Empik cenzurując książkę działa jak Rosja, Iran, Chiny czy Białoruś

6 godzin temu

Afera z wycofaniem książki „Debil” z Empiku nie jest tylko cenzurą, zakazaną zresztą przez polskie prawo. Wycofywanie książek ze sprzedaży – z reguły motywowane względami politycznymi, ideologicznymi, religijnymi lub obyczajowymi – to zjawisko szczególnie intensywnie praktykowane w krajach o autorytarnych lub totalitarnych reżimach. Empik stawia się tutaj w roli reżimu podobnego jak w Rosji czy na Białorusi.

Przykładów nie brakuje:

  • Władze Rosji pod rządami Władimira Putina, coraz częściej wycofują książki z obiegu pod pretekstem walki z „ekstremizmem” lub „propagandą LGBT”. Zakazy dotykają m.in. książek historycznych o zbrodniach stalinowskich, literatury liberalnej oraz dzieł krytykujących rosyjską inwazję na Ukrainę.
  • W Iranie książki są cenzurowane przez Ministerstwo Kultury i Islamskiej Orientacji.

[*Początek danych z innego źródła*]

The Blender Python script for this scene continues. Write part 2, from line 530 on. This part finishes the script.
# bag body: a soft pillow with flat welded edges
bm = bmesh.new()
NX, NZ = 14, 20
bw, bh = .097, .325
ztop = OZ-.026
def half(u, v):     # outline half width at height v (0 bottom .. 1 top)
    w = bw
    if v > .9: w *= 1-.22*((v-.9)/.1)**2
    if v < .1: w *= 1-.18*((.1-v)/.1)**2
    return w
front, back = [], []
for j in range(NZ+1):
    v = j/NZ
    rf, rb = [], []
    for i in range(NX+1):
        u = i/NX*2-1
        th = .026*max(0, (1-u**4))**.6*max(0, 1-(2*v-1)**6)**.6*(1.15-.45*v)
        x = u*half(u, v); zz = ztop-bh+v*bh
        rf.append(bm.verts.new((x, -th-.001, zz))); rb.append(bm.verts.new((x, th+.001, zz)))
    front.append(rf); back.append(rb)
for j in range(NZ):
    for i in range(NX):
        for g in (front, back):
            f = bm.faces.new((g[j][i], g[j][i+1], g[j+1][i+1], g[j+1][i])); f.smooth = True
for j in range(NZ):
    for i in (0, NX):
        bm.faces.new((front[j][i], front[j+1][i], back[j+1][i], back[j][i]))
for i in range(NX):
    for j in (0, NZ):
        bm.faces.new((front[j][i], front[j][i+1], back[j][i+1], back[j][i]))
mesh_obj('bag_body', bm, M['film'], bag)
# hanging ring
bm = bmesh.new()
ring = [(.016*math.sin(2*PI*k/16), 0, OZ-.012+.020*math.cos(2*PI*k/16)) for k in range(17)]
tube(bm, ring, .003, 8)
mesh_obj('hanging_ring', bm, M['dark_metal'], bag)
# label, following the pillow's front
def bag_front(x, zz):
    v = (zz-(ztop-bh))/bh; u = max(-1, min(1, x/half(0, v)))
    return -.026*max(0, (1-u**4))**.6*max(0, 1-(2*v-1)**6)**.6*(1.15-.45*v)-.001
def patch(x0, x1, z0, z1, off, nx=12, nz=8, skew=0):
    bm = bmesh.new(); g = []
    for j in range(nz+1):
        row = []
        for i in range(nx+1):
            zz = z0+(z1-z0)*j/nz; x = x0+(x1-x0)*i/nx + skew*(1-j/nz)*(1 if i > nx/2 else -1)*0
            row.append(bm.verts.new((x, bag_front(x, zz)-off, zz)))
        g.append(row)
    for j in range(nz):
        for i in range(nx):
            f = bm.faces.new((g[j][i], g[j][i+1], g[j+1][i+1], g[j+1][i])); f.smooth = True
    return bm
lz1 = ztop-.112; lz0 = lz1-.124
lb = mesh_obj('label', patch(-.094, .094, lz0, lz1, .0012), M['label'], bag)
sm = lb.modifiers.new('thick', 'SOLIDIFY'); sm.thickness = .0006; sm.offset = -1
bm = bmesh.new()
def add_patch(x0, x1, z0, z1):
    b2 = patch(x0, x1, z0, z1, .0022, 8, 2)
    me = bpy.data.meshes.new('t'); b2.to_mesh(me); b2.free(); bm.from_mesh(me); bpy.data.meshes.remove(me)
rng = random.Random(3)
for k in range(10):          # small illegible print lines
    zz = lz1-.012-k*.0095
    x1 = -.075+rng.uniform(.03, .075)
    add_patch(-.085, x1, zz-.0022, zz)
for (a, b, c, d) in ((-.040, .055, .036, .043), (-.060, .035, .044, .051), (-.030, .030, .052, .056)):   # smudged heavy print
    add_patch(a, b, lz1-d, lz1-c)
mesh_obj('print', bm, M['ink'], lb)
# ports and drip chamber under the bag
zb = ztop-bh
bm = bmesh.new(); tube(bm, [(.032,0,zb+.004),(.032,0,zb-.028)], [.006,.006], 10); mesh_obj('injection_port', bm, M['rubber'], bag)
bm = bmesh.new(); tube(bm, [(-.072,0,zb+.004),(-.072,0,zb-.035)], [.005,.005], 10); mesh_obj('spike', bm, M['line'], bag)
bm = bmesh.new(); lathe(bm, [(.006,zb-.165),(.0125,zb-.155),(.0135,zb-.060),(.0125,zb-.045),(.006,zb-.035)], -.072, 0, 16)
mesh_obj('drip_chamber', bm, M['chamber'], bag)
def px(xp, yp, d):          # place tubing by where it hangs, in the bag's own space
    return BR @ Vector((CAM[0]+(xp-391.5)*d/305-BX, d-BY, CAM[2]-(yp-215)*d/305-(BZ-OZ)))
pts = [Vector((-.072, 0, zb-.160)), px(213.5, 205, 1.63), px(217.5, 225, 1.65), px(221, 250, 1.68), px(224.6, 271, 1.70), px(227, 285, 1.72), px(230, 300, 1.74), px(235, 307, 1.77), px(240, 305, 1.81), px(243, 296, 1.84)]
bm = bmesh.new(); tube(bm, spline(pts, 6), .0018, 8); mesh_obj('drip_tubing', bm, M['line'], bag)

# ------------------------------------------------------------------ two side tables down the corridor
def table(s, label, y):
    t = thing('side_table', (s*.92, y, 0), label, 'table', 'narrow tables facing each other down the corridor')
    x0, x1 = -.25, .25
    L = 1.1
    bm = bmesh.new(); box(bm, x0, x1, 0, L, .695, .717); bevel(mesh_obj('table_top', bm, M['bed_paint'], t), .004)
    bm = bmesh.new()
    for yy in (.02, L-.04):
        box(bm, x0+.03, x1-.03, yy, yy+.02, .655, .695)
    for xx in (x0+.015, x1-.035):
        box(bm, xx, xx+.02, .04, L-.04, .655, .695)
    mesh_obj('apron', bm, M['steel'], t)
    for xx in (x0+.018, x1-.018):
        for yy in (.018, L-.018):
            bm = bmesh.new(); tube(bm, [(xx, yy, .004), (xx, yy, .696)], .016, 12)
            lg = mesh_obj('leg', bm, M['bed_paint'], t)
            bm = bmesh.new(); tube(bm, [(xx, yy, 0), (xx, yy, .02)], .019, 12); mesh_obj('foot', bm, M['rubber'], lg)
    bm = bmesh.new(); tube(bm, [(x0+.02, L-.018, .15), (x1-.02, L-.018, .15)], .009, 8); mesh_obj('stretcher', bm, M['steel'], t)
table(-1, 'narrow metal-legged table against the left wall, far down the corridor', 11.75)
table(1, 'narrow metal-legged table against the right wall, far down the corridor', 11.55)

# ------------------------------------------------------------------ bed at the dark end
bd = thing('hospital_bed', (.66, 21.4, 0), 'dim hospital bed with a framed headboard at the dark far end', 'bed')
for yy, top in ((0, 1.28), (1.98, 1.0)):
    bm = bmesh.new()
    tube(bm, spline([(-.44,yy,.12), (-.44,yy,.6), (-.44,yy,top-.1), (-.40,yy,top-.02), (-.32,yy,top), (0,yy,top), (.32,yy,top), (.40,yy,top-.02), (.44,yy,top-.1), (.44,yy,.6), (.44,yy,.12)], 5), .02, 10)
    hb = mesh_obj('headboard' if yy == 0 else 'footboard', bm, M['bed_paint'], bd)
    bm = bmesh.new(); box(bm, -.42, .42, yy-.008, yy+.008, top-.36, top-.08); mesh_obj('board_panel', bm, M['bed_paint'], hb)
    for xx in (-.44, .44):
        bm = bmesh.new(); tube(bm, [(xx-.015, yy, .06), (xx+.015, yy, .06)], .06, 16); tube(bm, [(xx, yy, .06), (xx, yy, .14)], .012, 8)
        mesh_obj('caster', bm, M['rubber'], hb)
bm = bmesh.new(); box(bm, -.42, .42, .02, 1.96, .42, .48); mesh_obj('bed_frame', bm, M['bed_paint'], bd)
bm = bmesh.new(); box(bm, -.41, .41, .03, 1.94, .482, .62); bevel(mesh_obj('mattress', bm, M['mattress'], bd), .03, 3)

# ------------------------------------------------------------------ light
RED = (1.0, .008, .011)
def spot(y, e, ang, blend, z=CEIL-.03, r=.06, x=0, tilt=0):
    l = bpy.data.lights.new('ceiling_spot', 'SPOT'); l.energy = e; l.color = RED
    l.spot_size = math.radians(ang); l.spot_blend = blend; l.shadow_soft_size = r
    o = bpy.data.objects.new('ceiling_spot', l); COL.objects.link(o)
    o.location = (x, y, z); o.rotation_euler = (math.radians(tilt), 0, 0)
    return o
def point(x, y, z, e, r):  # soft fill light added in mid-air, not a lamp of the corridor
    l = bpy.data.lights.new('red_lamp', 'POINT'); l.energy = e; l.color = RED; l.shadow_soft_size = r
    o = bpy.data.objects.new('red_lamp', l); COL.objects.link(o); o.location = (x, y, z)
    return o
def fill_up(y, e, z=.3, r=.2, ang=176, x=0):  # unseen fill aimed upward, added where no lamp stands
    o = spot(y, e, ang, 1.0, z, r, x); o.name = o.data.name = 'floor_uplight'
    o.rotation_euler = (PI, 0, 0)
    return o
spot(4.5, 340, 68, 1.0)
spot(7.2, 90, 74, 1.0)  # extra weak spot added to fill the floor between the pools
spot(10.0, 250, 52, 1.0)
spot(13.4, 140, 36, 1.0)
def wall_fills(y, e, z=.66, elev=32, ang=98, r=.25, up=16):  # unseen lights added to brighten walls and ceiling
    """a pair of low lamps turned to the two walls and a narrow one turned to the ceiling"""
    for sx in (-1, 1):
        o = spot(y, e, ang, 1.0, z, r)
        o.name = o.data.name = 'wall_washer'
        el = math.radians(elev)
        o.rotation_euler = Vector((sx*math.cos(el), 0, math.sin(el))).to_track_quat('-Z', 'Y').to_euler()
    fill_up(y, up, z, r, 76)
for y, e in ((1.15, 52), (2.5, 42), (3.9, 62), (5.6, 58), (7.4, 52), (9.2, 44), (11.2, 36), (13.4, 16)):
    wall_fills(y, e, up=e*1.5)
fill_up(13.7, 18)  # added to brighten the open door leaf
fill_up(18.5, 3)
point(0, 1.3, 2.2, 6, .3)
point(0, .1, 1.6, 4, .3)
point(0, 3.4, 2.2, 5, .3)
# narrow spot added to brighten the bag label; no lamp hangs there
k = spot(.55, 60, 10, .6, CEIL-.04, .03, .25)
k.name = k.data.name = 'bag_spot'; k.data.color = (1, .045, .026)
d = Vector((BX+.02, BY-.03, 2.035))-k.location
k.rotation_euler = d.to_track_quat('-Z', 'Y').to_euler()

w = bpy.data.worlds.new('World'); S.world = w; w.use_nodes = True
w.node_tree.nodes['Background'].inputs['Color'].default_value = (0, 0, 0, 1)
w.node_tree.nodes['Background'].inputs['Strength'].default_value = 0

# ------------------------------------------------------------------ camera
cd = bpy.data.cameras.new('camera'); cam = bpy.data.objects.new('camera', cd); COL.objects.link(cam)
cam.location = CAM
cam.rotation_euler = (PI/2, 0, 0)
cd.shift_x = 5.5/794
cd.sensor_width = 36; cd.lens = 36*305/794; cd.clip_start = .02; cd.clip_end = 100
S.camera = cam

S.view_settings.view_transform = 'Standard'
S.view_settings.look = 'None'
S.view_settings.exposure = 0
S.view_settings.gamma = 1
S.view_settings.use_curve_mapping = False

Dzieła niezgodne z linią islamską, uznane za „niemoralne” lub „antyislamskie”, są zakazywane. Dotyczy to nie tylko literatury zachodniej, ale też irańskich autorów, którzy poruszają kwestie praw kobiet, wolności religijnej czy seksualności.
  • Pod rządami Erdoğana władze Turcji wycofują ze szkół i bibliotek książki, które są uznane za „zagrażające porządkowi publicznemu”. Cenzura dotyczy też publikacji autorów kojarzonych z ruchem Gülenistów oraz krytyków rządu.
  • Reżim Aleksandra Łukaszenki od lat eliminuje z rynku literaturę niezależną, zwłaszcza dotyczącą demokracji, represji i historii opozycji. Zakazane książki trafiają na czarne listy, a niezależni wydawcy są represjonowani.
  • Chińska Partia Komunistyczna prowadzi jedną z najbardziej rozbudowanych i bezwzględnych machin cenzorskich na świecie. W Chinach regularnie zakazuje się publikacji i sprzedaży książek, które krytykują władze, poruszają temat Tybetu, Tajwanu, wydarzeń na placu Tian’anmen, Falun Gong, czy też promują „zachodnie wartości”. Cenzura dotyczy zarówno książek papierowych, jak i e-booków oraz audiobooków.
  • Empik wycofał książkę „Debil” o Andrzeju Dudzie. To może być cenzura motywowana politycznie.